Jan. 26, 2011— -- Fear of snakes, spiders and other creepy crawlers is so universal that most of us probably believe we must have been born with it. It's universal, so it must be innate.

Not necessarily, according to research at several major universities.

That work suggests that we learn which things can be harmful at a very young age -- even just a few months -- because we have an evolutionary bias that predisposes us to fear things that have posed a threat throughout human history.

"What we're suggesting is that we have these biases to detect things like snakes and spiders really quickly, and to associate them with things that are yucky or bad, like a fearful voice," developmental psychologist Vanessa LoBue of Rutgers University said in releasing the research.

LoBue's co-authors of the study, published in Current Directions in Psychological Science, are David H. Rakison of Carnegie Mellon University and Judy S. DeLoache of the University of Virginia.
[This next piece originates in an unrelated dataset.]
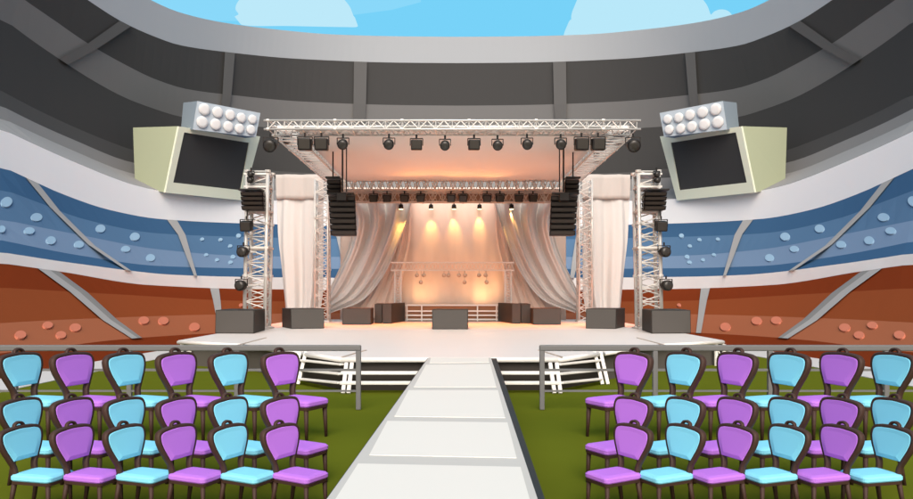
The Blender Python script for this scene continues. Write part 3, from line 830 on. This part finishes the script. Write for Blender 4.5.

The research is based on experiments with infants and very young children to see if they automatically know something can be harmful, like a snake, or if they have to learn it by observing fearful faces of adults, or associating a snake with something unpleasant, like a loud shriek.

They found repeatedly that babies don't recognize something as potentially harmful until they are conditioned to do so by something in their environment, and even then they may not show actual fear for a while.

"We propose that humans have a perceptual bias for the rapid detection of evolutionarily relevant threats and a bias for rapid association of these threats with fear," the researchers conclude in their paper.

But we weren't born with it, and in some cases female babies reacted differently from male babies, possibly explaining why some little boys seem fearless of snakes and spiders and things that go bump in the night, but most little girls scream at the mere sight of a snake.

In his part of the research, Carnegie Mellon's Rakison studied 11-month-old infants to see if an image of a snake, for example, alongside a human face showing either happiness or fear, would cause them to recognize that a snake is either harmless or dangerous.